What is interesting is these W35's sound so good with music that was popular when they where in production. classical, Big Band, period rock-n-Roll, early new age. western, . However with modern electronica, trance, dark Ambient, Orchestral Metal, not so good. With the W35 a sub-woofer is a must to remove the lower frequency sounds an eight inch woofer of the early 1970's just cannot reproduce. Fortunately the Onkyo TX-NR709 I just purchased has built in controls for a subwoofer so you can set the upper frequency cutoff for the sub-woofers, one of the settings is 150hz and down is sent to the subwoofer 150hz is just about right for the lower end on the W35's woofers. My old bench mark for lower frequencies in music was The Dawn Fanfare in Also sprach Zarathustra (ASZ) (Richard Strauss 1896) it has a 20 cycle organ pedal note in it at the beginning. It was very, very hard for tube type, and early solid state audio amps to reproduce, and most speakers that where smaller then the legendary Klipschorn speakers where hopeless. I remember going into a audiophile store with a London recording (LP) of ASZ that actually had the 20hz note I wanted to hear these house sized Klipschorn speakers in action.
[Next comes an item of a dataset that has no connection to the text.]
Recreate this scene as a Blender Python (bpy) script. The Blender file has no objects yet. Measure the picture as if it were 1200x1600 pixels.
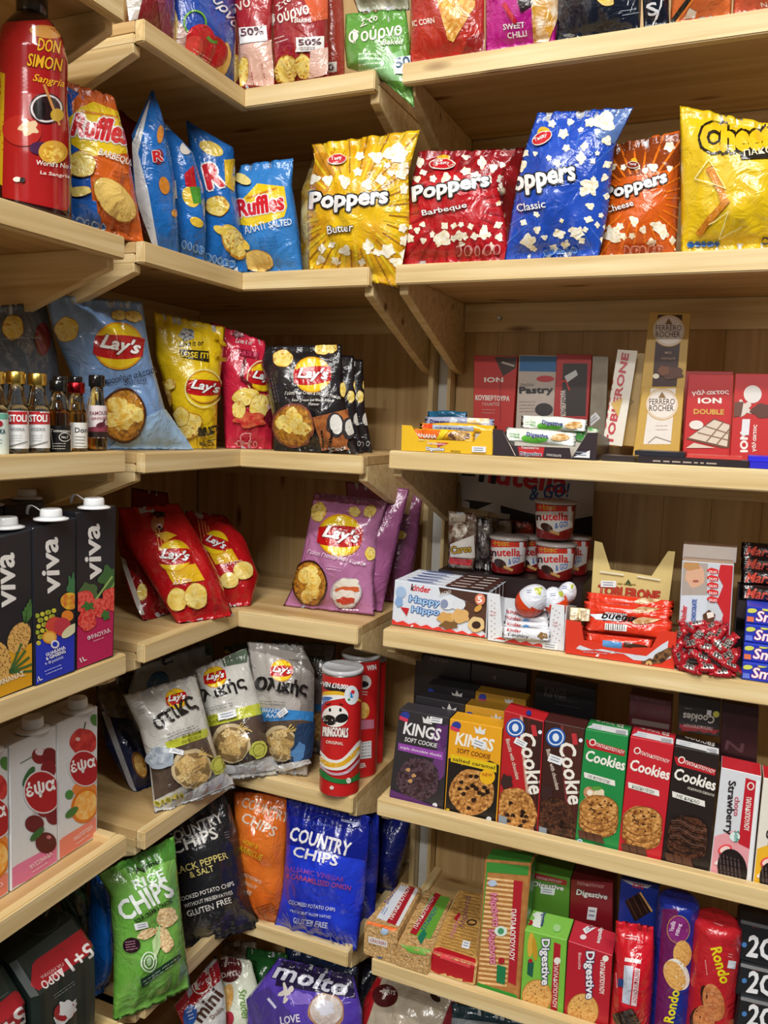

The salesman put the record on and cranked the volume up and we sat back and listened, the pedal note came on and those glorious speakers actually vibrated all of the display placards off of all of the other speakers in the listening room, it looked like an earth quake had hit the place, which is basically what had happened. The Salesman was stunned, He could not believe a speaker could do this. He purchased that record off of me to demonstrate these speakers with. He told me later on he sold a bunch of Klipschorn speakers using this recording. Now modern solid state amp's have absolutely no trouble, and with a modern subwoofers even lower frequencies are routine.